Ferdi does this via its own online service, but it's also possible to use the application without creating an account. Either way, when Ferdi first launches, you're presented with a list of web apps and services it supports. This list is huge, with more than 100 services supported, from Android Messenger to Zeplin – almost anything with a web client. If something isn't in the list, there's a good chance you can add it via a custom URL, and in our experience, it will work. Selecting or adding a service will step you through account authentication, after which the app will appear within a global toolbar on the left. The apps themselves operate exactly like their browser counterparts in a traditional web browser because they are. Ferdi isolates these web applications to help you to keep your focus and avoid too much context switching. It can also help limit or manage the time you spend checking Slack or Discord, for example, because they're confined to a single, different application, and it's handy having all unread notifications and services aggregated to a single place or icon. It would be great if this principle could be taken further, with time limits and access intervals when certain applications become available, but maybe those are possibilities for a future release.
Project Website
https://github.com/getferdi/ferdi
Performance profiles
Tuned Switcher
The Tuned service is a daemon that can control, or tune, certain performance-affecting hardware characteristics on your computer. This can help you squeeze the most from your machine when you need it for a specific application or simply for battery life. While it is possible to start by creating your own configuration for the tasks you need to perform, the service comes pre-packaged with profiles for certain tasks. These are split into two categories: power-saving modes and performance-boosting modes. Performance-boosting modes are useful when running virtualization software or when you want the best possible network performance. Power saving will help prolong battery life or keep your hardware from overheating. You can define and switch between profiles using configuration files, but there is a better way – an application called Tuned Switcher.

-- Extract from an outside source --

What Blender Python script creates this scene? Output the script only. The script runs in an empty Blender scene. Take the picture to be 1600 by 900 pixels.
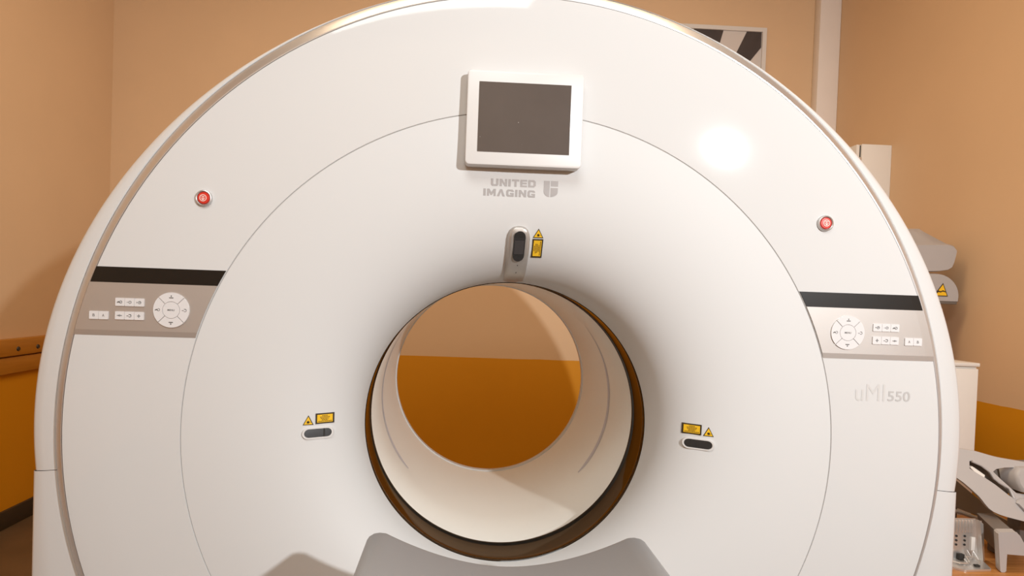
import bpy, bmesh, math, random
from mathutils import Vector, Matrix
random.seed(4)
S = bpy.context.scene
COL = S.collection
pi, cos, sin = math.pi, math.cos, math.sin

# ------------------------------------------------------------------ camera, world, lights, exposure
HC = 0.95                                   # height of the bore axis above the floor
cam_d = bpy.data.cameras.new('camera'); cam = bpy.data.objects.new('camera', cam_d); COL.objects.link(cam)
cam_d.sensor_width = 36.0; cam_d.lens = 21.6
cam_d.shift_x = 0.02839; cam_d.shift_y = 0.01841
cam_d.clip_start = 0.02
yaw, pitch, roll = 0.0392, -0.0196, 0.0351
fw = Vector((sin(yaw)*cos(pitch), cos(yaw)*cos(pitch), sin(pitch)))
rt = Vector((cos(yaw), -sin(yaw), 0)); up = rt.cross(fw)
r2 = rt*cos(roll) + up*sin(roll); u2 = up*cos(roll) - rt*sin(roll)
m = Matrix((( r2.x, u2.x, -fw.x), (r2.y, u2.y, -fw.y), (r2.z, u2.z, -fw.z))).to_4x4()
m.translation = Vector((-0.1251, -1.3351, 1.2609))
cam.matrix_world = m
S.camera = cam

w = bpy.data.worlds.new('world'); S.world = w; w.use_nodes = True
w.node_tree.nodes['Background'].inputs[0].default_value = (1, .85, .7, 1)
w.node_tree.nodes['Background'].inputs[1].default_value = 0.05

def area(name, loc, target, sx, sy, power, color):
    d = bpy.data.lights.new(name, 'AREA'); d.shape = 'RECTANGLE'; d.size = sx; d.size_y = sy
    d.energy = power; d.color = color
    o = bpy.data.objects.new(name, d); COL.objects.link(o); o.location = loc
    o.rotation_euler = (Vector(target) - Vector(loc)).to_track_quat('-Z', 'Y').to_euler()
    return o
lamp = bpy.data.lights.new('flash_lamp', 'SPOT'); lamp.energy = 275; lamp.shadow_soft_size = 0.04; lamp.color = (.96, 1, 1.02)
lamp.spot_size = math.radians(125); lamp.spot_blend = 1.0
lo = bpy.data.objects.new('flash_lamp', lamp); COL.objects.link(lo); lo.location = (1.41, -2.53, 2.11)
lo.rotation_euler = (Vector((-.4, 2.2, 1.25)) - Vector(lo.location)).to_track_quat('-Z', 'Y').to_euler()
area('ceiling_fill_front', (-0.5, -2.3, 3.52), (-0.5, -2.3, 0), 1.6, 1.6, 54, (.93, 1, 1.0))  # added soft fill for the scanner front, stands for no known fixture
area('ceiling_fill_rear', (0.0, 0.55, 3.52), (0.0, 0.55, 0), 2.4, 0.6, 42, (1, .76, .50))  # added warm fill to lift the shadowed rear wall, no known fixture

vs = S.view_settings
vs.view_transform = 'Standard'; vs.look = 'None'; vs.exposure = 0.12; vs.gamma = 1.0; vs.use_curve_mapping = False

# ------------------------------------------------------------------ helpers
def mat(name, col, rough=.5, metal=0., spec=.5, noise=0., scale=8., bump=0., bscale=60., coat=0., coat_rough=.05):
    M = bpy.data.materials.new(name); M.use_nodes = True
    nt = M.node_tree; b = nt.nodes['Principled BSDF']
    b.inputs['Base Color'].default_value = (*col, 1); b.inputs['Roughness'].default_value = rough
    b.inputs['Metallic'].default_value = metal; b.inputs['Specular IOR Level'].default_value = spec
    b.inputs['Coat Weight'].default_value = coat; b.inputs['Coat Roughness'].default_value = coat_rough
    if noise or bump:
        tc = nt.nodes.new('ShaderNodeTexCoord')
    if noise:
        n = nt.nodes.new('ShaderNodeTexNoise'); n.inputs['Scale'].default_value = scale; n.inputs['Detail'].default_value = 5
        nt.links.new(tc.outputs['Object'], n.inputs['Vector'])
        r = nt.nodes.new('ShaderNodeMapRange'); r.inputs['To Min'].default_value = 1-noise; r.inputs['To Max'].default_value = 1+noise
        nt.links.new(n.outputs['Fac'], r.inputs['Value'])
        x = nt.nodes.new('ShaderNodeVectorMath'); x.operation = 'SCALE'; x.inputs[0].default_value = col
        nt.links.new(r.outputs[0], x.inputs['Scale']); nt.links.new(x.outputs[0], b.inputs['Base Color'])
    if bump:
        n2 = nt.nodes.new('ShaderNodeTexNoise'); n2.inputs['Scale'].default_value = bscale; n2.inputs['Detail'].default_value = 4
        nt.links.new(tc.outputs['Object'], n2.inputs['Vector'])
        bp = nt.nodes.new('ShaderNodeBump'); bp.inputs['Strength'].default_value = bump; bp.inputs['Distance'].default_value = .003
        nt.links.new(n2.outputs['Fac'], bp.inputs['Height']); nt.links.new(bp.outputs[0], b.inputs['Normal'])
    return M

def wood(name, c1, c2, rough=.45, axis=1, scale=3.):
    M = bpy.data.materials.new(name); M.use_nodes = True
    nt = M.node_tree; b = nt.nodes['Principled BSDF']; b.inputs['Roughness'].default_value = rough
    tc = nt.nodes.new('ShaderNodeTexCoord'); mp = nt.nodes.new('ShaderNodeMapping')
    sc = [18., 18., 18.]; sc[axis] = 1.2; mp.inputs['Scale'].default_value = sc
    n = nt.nodes.new('ShaderNodeTexNoise'); n.inputs['Scale'].default_value = scale; n.inputs['Detail'].default_value = 6
    n.inputs['Distortion'].default_value = .6
    r = nt.nodes.new('ShaderNodeValToRGB'); r.color_ramp.elements[0].position = .3; r.color_ramp.elements[1].position = .7
    r.color_ramp.elements[0].color = (*c1, 1); r.color_ramp.elements[1].color = (*c2, 1)
    nt.links.new(tc.outputs['Object'], mp.inputs['Vector']); nt.links.new(mp.outputs[0], n.inputs['Vector'])
    nt.links.new(n.outputs['Fac'], r.inputs[0]); nt.links.new(r.outputs[0], b.inputs['Base Color'])
    return M

def wall_paint(name, upper, lower, z):
    M = bpy.data.materials.new(name); M.use_nodes = True
    nt = M.node_tree; b = nt.nodes['Principled BSDF']; b.inputs['Roughness'].default_value = .55
    b.inputs['Specular IOR Level'].default_value = .3
    g = nt.nodes.new('ShaderNodeNewGeometry'); sp = nt.nodes.new('ShaderNodeSeparateXYZ')
    nt.links.new(g.outputs['Position'], sp.inputs[0])
    n = nt.nodes.new('ShaderNodeTexNoise'); n.inputs['Scale'].default_value = 9; n.inputs['Detail'].default_value = 4
    nt.links.new(g.outputs['Position'], n.inputs['Vector'])
    a = nt.nodes.new('ShaderNodeMath'); a.operation = 'MULTIPLY_ADD'; a.inputs[1].default_value = .006
    nt.links.new(n.outputs['Fac'], a.inputs[0]); nt.links.new(sp.outputs['Z'], a.inputs[2])
    c = nt.nodes.new('ShaderNodeMath'); c.operation = 'GREATER_THAN'; c.inputs[1].default_value = z + .003
    nt.links.new(a.outputs[0], c.inputs[0])
    n2 = nt.nodes.new('ShaderNodeTexNoise'); n2.inputs['Scale'].default_value = 2.2; n2.inputs['Detail'].default_value = 6
    nt.links.new(g.outputs['Position'], n2.inputs['Vector'])
    mr = nt.nodes.new('ShaderNodeMapRange'); mr.inputs['To Min'].default_value = .95; mr.inputs['To Max'].default_value = 1.05
    nt.links.new(n2.outputs['Fac'], mr.inputs['Value'])
    mx = nt.nodes.new('ShaderNodeMix'); mx.data_type = 'RGBA'
    mx.inputs['A'].default_value = (*lower, 1); mx.inputs['B'].default_value = (*upper, 1)
    nt.links.new(c.outputs[0], mx.inputs['Factor'])
    v = nt.nodes.new('ShaderNodeVectorMath'); v.operation = 'SCALE'
    nt.links.new(mx.outputs['Result'], v.inputs[0]); nt.links.new(mr.outputs[0], v.inputs['Scale'])
    nt.links.new(v.outputs[0], b.inputs['Base Color'])
    n3 = nt.nodes.new('ShaderNodeTexNoise'); n3.inputs['Scale'].default_value = 70; n3.inputs['Detail'].default_value = 3
    nt.links.new(g.outputs['Position'], n3.inputs['Vector'])
    bp = nt.nodes.new('ShaderNodeBump'); bp.inputs['Strength'].default_value = .12; bp.inputs['Distance'].default_value = .002
    nt.links.new(n3.outputs['Fac'], bp.inputs['Height']); nt.links.new(bp.outputs[0], b.inputs['Normal'])
    return M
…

Tuned Switcher is a simple tool that can itself operate in two modes. The first, and default, is as an applet in your desktop system tray. When running from here, a right-click will open a menu containing a list of whatever Tuned profiles are installed on your system, including those for performance, virtualization, and network access. Selecting one will change the performance characteristics of your hardware and operating system immediately, and a notification pane will appear to inform you which mode has been selected. There's also an automatic function that will ensure an appropriate profile is always selected to match whatever job the system detects you're trying to accomplish. Alongside the applet, the second operating mode is a widget. This is more like a traditional desktop application but doesn't offer the same number of functions as the applet. For that reason, if a system can use either, the widget is selected by default. It's a simple but effective system that's going to be of most use to people traveling with a laptop, because it lets you put your hardware into a high-power performance mode when your environment might otherwise automatically preconfigure for battery life.